Spin pumping in mesoscopic systems allows the spin-polarization direction of currents to be manipulated without the use of strong magnetic fields and ferromagnets. However, some experimental challenges remain before this method is ready for use in actual spintronic devices. One difficulty lies in efficiently detecting spin currents whose polarization direction is arbitrary.
Spin currents polarized in the plane of the 2D electron system have been detected electrically (10). Out-of-plane polarization in a 2D electron system may be detected (11) via the spin Hall effect. Because of this effect, an electron with its spin polarized perpendicular to its momentum is deflected in a direction orthogonal to both its momentum and its spin. Reversing the direction of either the momentum or the spin polarization reverses the direction of deflection. As a result, a spin current with an out-of-plane polarization generates a transverse electric field in a material that shows the spin Hall effect. Recently, the spin Hall effect has been observed for the first time in a semiconducting GaAs/InGaAs heterostructure (13).
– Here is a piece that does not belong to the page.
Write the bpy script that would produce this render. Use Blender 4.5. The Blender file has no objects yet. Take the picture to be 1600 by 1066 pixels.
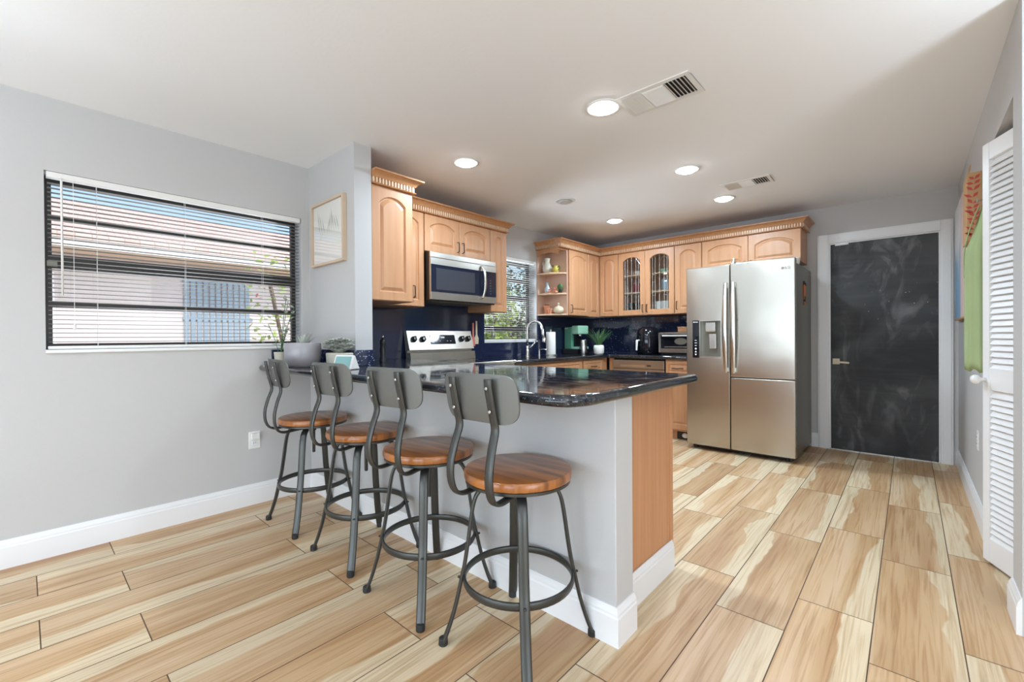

We have yet to create a spin pump that can generate spin currents with any chosen direction of spin polarization. Nonetheless, recent experimental and theoretical advances give hope that devices relying on spin currents will soon be realized.
References

S. A. Wolf et al., Science 294, [1488] (2001).
I. Zutic, J. Fabian, S. Das Sarma, Rev. Mod. Phys. 76, 323 (2004) [APS].
D. J. Thouless, Phys. Rev. B 27, 6083 (1983) [APS].
B. L. Altshuler, L. I. Glazman, Science 283, [1864] (1999).
M. Switkes et al., Science 283, [1905] (1999).
P. Sharma, C. Chamon, Phys. Rev. Lett. 87, 096401 (2001) [APS].
T. Giamarchi, Quantum Physics in One Dimension (Clarendon, Oxford, 2004) [publisher's information].
P. W. Brouwer, Phys. Rev. B 58, 10135 (1998) [APS].
E. R. Mucciolo, C. Chamon, C. Marcus, Phys. Rev. Lett. 89, 146802 (2002) [APS].
S. K. Watson, R. M. Potok, C. M. Marcus, V. Umansky, Phys. Rev. Lett. 91, 258301 (2003) [APS].
P. Sharma, P. W. Brouwer, Phys. Rev. Lett. 91, 166801 (2003) [APS].
I. L. Aleiner, V. I. Fa'lko, Phys. Rev. Lett. 87, 256801 (2001) [APS].
Y. K. Kato, R. C. Myers, A. C. Gossard, D. D. Awschalom, Science 306, [1910] (2004).